L'introduction de la gestion des risques comme élément déterminant dans la prise de décision et non comme une résultante de celle-ci dans la gestion collective contribue également à cette déconnexion entre le prix d'un actif et sa valeur fondamentale. De nombreux fonds sont gérés avec des objectifs de respect d'un budget de risque ce qui contraint parfois les gérants à couper des positions alors même que l'objectif de cours de l'actif considéré n'est pas atteint.

Revenons maintenant aux deux composantes qui influent sur le cours d'un actif à savoir sa valeur fondamentale et les anticipations sur l'évolution de son prix. Le maintien de la volatilité sur des niveaux hauts depuis l'émergence de la crise financière nous indique que les anticipations peinent à se stabiliser.

En effet les anticipations sur l'évolution du prix des valeurs mobilières reposent sur des variables économiques de plus en plus incertaines.

Émettre des prévisions sur l'évolution de l'activité économique, du niveau des taux d'intérêts, ou du prix des matières premières est devenu un exercice complexe, et les investisseurs institutionnels appuient désormais leurs décisions stratégiques sur des scénarii macro économiques hiérarchisés en fonction de leur probabilité de survenance. Ces scénarii macro-économiques conditionnent une prise de position sur l'état de l'économie, les classes d'actif à privilégier, etc.

Un changement dans la hiérarchisation entre les différents scénarii possibles provoque parfois des modifications d'allocation significative de la part des investisseurs à long terme, ce qui augmente la volatilité des cours.
Les vieux remèdes de politiques monétaires utilisés pour encadrer l'activité économique, tantôt en la stimulant via une politique monétaire expansionniste tantôt en la jugulant au moyen d'un resserrement monétaire, sont tour à tour perçus comme des éléments positifs ou négatifs pour les marchés financiers ; il n'y a désormais plus d'étalon de valeur absolue, et il faut considérer de nombreux facteurs pour comprendre si l'évaluation d'un marché ou d'un pays est correcte, optimiste ou pessimiste.

Nous ne pouvons que constater, ces dernières décennies, la généralisation de l'arme monétaire comme remède à toutes les crises. Les banques centrales utilisent l'arme du crédit (des états, des particuliers, des entreprises et le taux de refinancement des banques) et se trouvent à piloter à vue le « risque sistémique » (risque de faillite en chaine suite au défaut de paiement d'un gros établissement de crédit ou d'un Etat). On a inventé le terme « too big to fail » pour rendre compte de cet état de fait qui protège de fait les détenteurs d'obligations (ou de créances) d'Instituts Financiers dont la stabilité est critique pour le système. Mais cette protection ne s'étend pas aux actionnaires qui subissent réellement le risque de dévaluation considérable de leur participation.

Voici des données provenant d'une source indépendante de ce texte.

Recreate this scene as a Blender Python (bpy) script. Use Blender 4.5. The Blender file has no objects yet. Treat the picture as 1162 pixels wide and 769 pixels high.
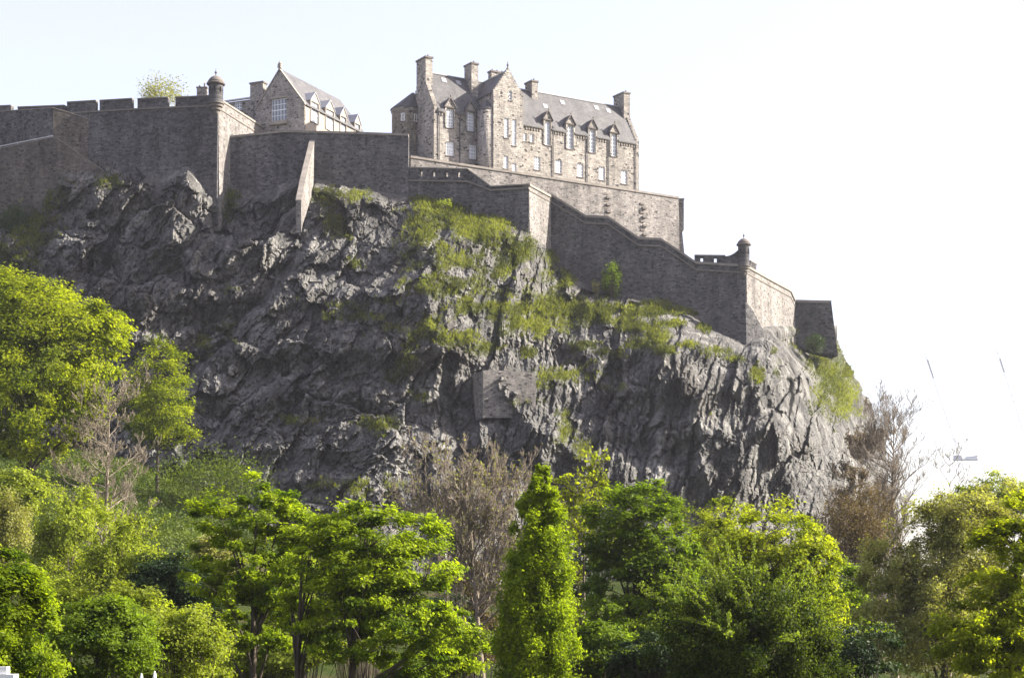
import bpy, math, random
import numpy as np
from mathutils import Vector
R = math.radians
SC = bpy.context.scene
COL = SC.collection
F = 2100.0; HX = 581.0; HY = 720.0; ZC = 14.0      # focal length (photo px), vanishing point, eye height

# ---------------------------------------------------------------- camera, sky, sun, exposure
cam = bpy.data.objects.new('camera', bpy.data.cameras.new('camera')); COL.objects.link(cam)
cam.location = (0, 0, ZC); cam.rotation_euler = (R(90), 0, 0)
cam.data.sensor_width = 36; cam.data.lens = 36 * F / 1162
cam.data.shift_y = (HY - 384.5) / 1162
cam.data.clip_start = 0.5; cam.data.clip_end = 20000
SC.camera = cam
SUN_AZ, SUN_EL = 5.0, 31.0                           # azimuth from +X towards +Y
SUN_STRENGTH, SKY_STRENGTH, EXPOSURE = 5.0, 0.068, 1.85
wd = bpy.data.worlds.new('World'); SC.world = wd; wd.use_nodes = True
nt = wd.node_tree; nt.nodes.clear()
sky = nt.nodes.new('ShaderNodeTexSky'); sky.sky_type = 'NISHITA'; sky.sun_disc = False
sky.sun_elevation = R(SUN_EL); sky.sun_rotation = R(90 - SUN_AZ)
sky.air_density = 1.0; sky.dust_density = 2.0; sky.ozone_density = 1.0
bg = nt.nodes.new('ShaderNodeBackground'); bg.inputs[1].default_value = SKY_STRENGTH
wo = nt.nodes.new('ShaderNodeOutputWorld')
veil = nt.nodes.new('ShaderNodeMix'); veil.data_type = 'RGBA'; veil.blend_type = 'ADD'   # thin bright cloud over the whole sky
veil.inputs[0].default_value = 1.0; veil.inputs[7].default_value = (1.98, 1.50, 1.64, 1)
nt.links.new(sky.outputs[0], veil.inputs[6]); nt.links.new(veil.outputs[2], bg.inputs[0]); nt.links.new(bg.outputs[0], wo.inputs[0])
sl = bpy.data.lights.new('sun', 'SUN'); so = bpy.data.objects.new('sun', sl); COL.objects.link(so)
sl.energy = SUN_STRENGTH; sl.angle = R(0.5); sl.color = (1.0, 0.93, 0.82)
sdir = Vector((math.cos(R(SUN_EL)) * math.cos(R(SUN_AZ)), math.cos(R(SUN_EL)) * math.sin(R(SUN_AZ)), math.sin(R(SUN_EL))))
so.rotation_euler = sdir.to_track_quat('Z', 'Y').to_euler(); so.location = sdir * 500
SC.view_settings.view_transform = 'Standard'; SC.view_settings.look = 'None'
SC.view_settings.exposure = EXPOSURE; SC.view_settings.gamma = 1.0
SC.render.engine = 'CYCLES'
SC.cycles.use_denoising = True; SC.cycles.denoiser = "OPENIMAGEDENOISE"; SC.cycles.denoising_input_passes = "RGB_ALBEDO_NORMAL"
SC.cycles.max_bounces = 6; SC.cycles.diffuse_bounces = 2; SC.cycles.transmission_bounces = 4; SC.cycles.volume_bounces = 0

def W(px, py, D): return ((px - HX) / F * D, D, ZC + (HY - py) / F * D)

# ---------------------------------------------------------------- numpy noise
def _h(ix, iy, s):
    h = (ix.astype(np.int64) * 374761393 + iy.astype(np.int64) * 668265263 + s * 1442695041) & 0xFFFFFFFF
    h = ((h ^ (h >> 13)) * 1274126177) & 0xFFFFFFFF
    h = ((h ^ (h >> 16)) * 2246822519) & 0xFFFFFFFF
    return ((h ^ (h >> 15)) & 0xFFFFFF) / float(0xFFFFFF)
def vnoise(x, y, s=0):
    x = np.asarray(x, float); y = np.asarray(y, float)
    ix = np.floor(x); iy = np.floor(y); fx = x - ix; fy = y - iy
    fx = fx * fx * fx * (fx * (fx * 6 - 15) + 10); fy = fy * fy * fy * (fy * (fy * 6 - 15) + 10)
    a = _h(ix, iy, s); b = _h(ix + 1, iy, s); c = _h(ix, iy + 1, s); d = _h(ix + 1, iy + 1, s)
    return (a + (b - a) * fx + (c - a) * fy + (a - b - c + d) * fx * fy) * 2 - 1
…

Les liquidités abondantes entretenues au travers de l'endettement des Etats ont rassuré la Communauté financière sur la solidité du système après 2008. Toutes sortes de nouveaux contrôles sont en place (Bales 3, Solvency 2) qui provoquent des réflexions dans toutes les Institutions financières au sens large (Assurances et banques), des réorganisations stratégiques, et en général, une meilleure perception du risque.

Les équilibres entre marchés développés et émergents ont changé profondément de nature, puisqu'il n'est pas rare de voir des pays émergents avec une meilleure orthodoxie financière qu'un pays de la zone « A » de l'OCDE. D'où une tendance générale à l'internationalisation des portefeuilles, pour profiter des nouvelles zones de croissance de l'Economie réelle et boursière.

Cette convergence est elle une bulle spéculative ou témoigne t'elle d'un rééquilibrage de la richesse au niveau mondial ?

Force est de constater que l'économie réelle bénéficie indirectement de la bonne tenue des marchés mondiaux, car la publicité qui en est donnée auprès du grand public est telle qu'elle affecte la variable clé qui relie ces deux mondes : la confiance envers notre système économique.